_Written task_
Will you transcribe the entries that follow, exactly and in full?
-- start --
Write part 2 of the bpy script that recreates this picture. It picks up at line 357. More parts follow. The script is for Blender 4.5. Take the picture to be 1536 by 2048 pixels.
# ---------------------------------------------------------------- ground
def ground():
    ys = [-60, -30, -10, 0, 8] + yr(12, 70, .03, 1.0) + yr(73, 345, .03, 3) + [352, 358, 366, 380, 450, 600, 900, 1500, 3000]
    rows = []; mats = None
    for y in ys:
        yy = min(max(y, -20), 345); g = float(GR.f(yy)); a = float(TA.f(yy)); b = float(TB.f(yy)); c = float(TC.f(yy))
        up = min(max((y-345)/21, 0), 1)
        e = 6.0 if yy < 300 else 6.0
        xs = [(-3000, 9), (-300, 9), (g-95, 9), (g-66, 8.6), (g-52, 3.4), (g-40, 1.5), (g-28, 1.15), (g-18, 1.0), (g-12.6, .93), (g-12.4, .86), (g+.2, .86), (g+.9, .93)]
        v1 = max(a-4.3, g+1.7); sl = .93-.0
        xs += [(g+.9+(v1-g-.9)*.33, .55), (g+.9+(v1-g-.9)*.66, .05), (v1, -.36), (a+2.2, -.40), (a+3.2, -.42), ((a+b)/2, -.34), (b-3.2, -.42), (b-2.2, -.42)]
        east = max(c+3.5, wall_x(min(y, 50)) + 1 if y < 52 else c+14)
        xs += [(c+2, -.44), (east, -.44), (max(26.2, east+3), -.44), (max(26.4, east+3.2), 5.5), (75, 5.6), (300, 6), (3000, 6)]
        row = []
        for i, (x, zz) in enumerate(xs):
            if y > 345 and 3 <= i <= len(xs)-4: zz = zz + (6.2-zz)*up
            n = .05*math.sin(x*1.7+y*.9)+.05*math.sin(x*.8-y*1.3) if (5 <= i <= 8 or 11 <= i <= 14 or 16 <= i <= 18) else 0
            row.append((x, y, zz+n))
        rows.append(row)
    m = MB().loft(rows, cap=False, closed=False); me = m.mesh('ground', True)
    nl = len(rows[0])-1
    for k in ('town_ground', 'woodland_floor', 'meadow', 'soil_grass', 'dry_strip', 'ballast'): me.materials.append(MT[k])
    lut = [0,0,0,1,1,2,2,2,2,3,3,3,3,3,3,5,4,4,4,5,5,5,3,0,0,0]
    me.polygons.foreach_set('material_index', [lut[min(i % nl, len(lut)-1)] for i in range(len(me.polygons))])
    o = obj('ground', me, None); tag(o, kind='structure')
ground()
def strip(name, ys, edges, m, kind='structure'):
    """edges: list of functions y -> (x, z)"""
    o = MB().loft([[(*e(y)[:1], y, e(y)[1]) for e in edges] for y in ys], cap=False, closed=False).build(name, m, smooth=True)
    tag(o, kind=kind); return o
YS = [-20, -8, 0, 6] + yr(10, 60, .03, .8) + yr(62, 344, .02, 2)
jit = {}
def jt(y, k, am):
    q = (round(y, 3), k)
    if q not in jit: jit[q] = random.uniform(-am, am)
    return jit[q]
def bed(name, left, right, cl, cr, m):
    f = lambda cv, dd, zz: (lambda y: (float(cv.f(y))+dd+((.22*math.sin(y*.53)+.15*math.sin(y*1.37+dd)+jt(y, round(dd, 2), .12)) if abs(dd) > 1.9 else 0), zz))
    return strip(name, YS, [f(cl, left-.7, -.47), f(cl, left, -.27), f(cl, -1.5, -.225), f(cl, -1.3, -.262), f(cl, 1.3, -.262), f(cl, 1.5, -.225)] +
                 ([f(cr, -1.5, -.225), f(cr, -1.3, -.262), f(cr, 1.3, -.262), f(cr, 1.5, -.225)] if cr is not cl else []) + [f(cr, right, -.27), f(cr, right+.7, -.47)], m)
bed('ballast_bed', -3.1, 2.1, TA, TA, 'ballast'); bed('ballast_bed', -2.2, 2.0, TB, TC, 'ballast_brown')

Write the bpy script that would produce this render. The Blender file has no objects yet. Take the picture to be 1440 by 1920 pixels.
-- end --
_Expected answer_
Write part 2 of the bpy script that recreates this picture. It picks up at line 357. More parts follow. The script is for Blender 4.5. Take the picture to be 1536 by 2048 pixels.
# ---------------------------------------------------------------- ground
def ground():
    ys = [-60, -30, -10, 0, 8] + yr(12, 70, .03, 1.0) + yr(73, 345, .03, 3) + [352, 358, 366, 380, 450, 600, 900, 1500, 3000]
    rows = []; mats = None
    for y in ys:
        yy = min(max(y, -20), 345); g = float(GR.f(yy)); a = float(TA.f(yy)); b = float(TB.f(yy)); c = float(TC.f(yy))
        up = min(max((y-345)/21, 0), 1)
        e = 6.0 if yy < 300 else 6.0
        xs = [(-3000, 9), (-300, 9), (g-95, 9), (g-66, 8.6), (g-52, 3.4), (g-40, 1.5), (g-28, 1.15), (g-18, 1.0), (g-12.6, .93), (g-12.4, .86), (g+.2, .86), (g+.9, .93)]
        v1 = max(a-4.3, g+1.7); sl = .93-.0
        xs += [(g+.9+(v1-g-.9)*.33, .55), (g+.9+(v1-g-.9)*.66, .05), (v1, -.36), (a+2.2, -.40), (a+3.2, -.42), ((a+b)/2, -.34), (b-3.2, -.42), (b-2.2, -.42)]
        east = max(c+3.5, wall_x(min(y, 50)) + 1 if y < 52 else c+14)
        xs += [(c+2, -.44), (east, -.44), (max(26.2, east+3), -.44), (max(26.4, east+3.2), 5.5), (75, 5.6), (300, 6), (3000, 6)]
        row = []
        for i, (x, zz) in enumerate(xs):
            if y > 345 and 3 <= i <= len(xs)-4: zz = zz + (6.2-zz)*up
            n = .05*math.sin(x*1.7+y*.9)+.05*math.sin(x*.8-y*1.3) if (5 <= i <= 8 or 11 <= i <= 14 or 16 <= i <= 18) else 0
            row.append((x, y, zz+n))
        rows.append(row)
    m = MB().loft(rows, cap=False, closed=False); me = m.mesh('ground', True)
    nl = len(rows[0])-1
    for k in ('town_ground', 'woodland_floor', 'meadow', 'soil_grass', 'dry_strip', 'ballast'): me.materials.append(MT[k])
    lut = [0,0,0,1,1,2,2,2,2,3,3,3,3,3,3,5,4,4,4,5,5,5,3,0,0,0]
    me.polygons.foreach_set('material_index', [lut[min(i % nl, len(lut)-1)] for i in range(len(me.polygons))])
    o = obj('ground', me, None); tag(o, kind='structure')
ground()
def strip(name, ys, edges, m, kind='structure'):
    """edges: list of functions y -> (x, z)"""
    o = MB().loft([[(*e(y)[:1], y, e(y)[1]) for e in edges] for y in ys], cap=False, closed=False).build(name, m, smooth=True)
    tag(o, kind=kind); return o
YS = [-20, -8, 0, 6] + yr(10, 60, .03, .8) + yr(62, 344, .02, 2)
jit = {}
def jt(y, k, am):
    q = (round(y, 3), k)
    if q not in jit: jit[q] = random.uniform(-am, am)
    return jit[q]
def bed(name, left, right, cl, cr, m):
    f = lambda cv, dd, zz: (lambda y: (float(cv.f(y))+dd+((.22*math.sin(y*.53)+.15*math.sin(y*1.37+dd)+jt(y, round(dd, 2), .12)) if abs(dd) > 1.9 else 0), zz))
    return strip(name, YS, [f(cl, left-.7, -.47), f(cl, left, -.27), f(cl, -1.5, -.225), f(cl, -1.3, -.262), f(cl, 1.3, -.262), f(cl, 1.5, -.225)] +
                 ([f(cr, -1.5, -.225), f(cr, -1.3, -.262), f(cr, 1.3, -.262), f(cr, 1.5, -.225)] if cr is not cl else []) + [f(cr, right, -.27), f(cr, right+.7, -.47)], m)
bed('ballast_bed', -3.1, 2.1, TA, TA, 'ballast'); bed('ballast_bed', -2.2, 2.0, TB, TC, 'ballast_brown')

Write the bpy script that would produce this render. The Blender file has no objects yet. Take the picture to be 1440 by 1920 pixels.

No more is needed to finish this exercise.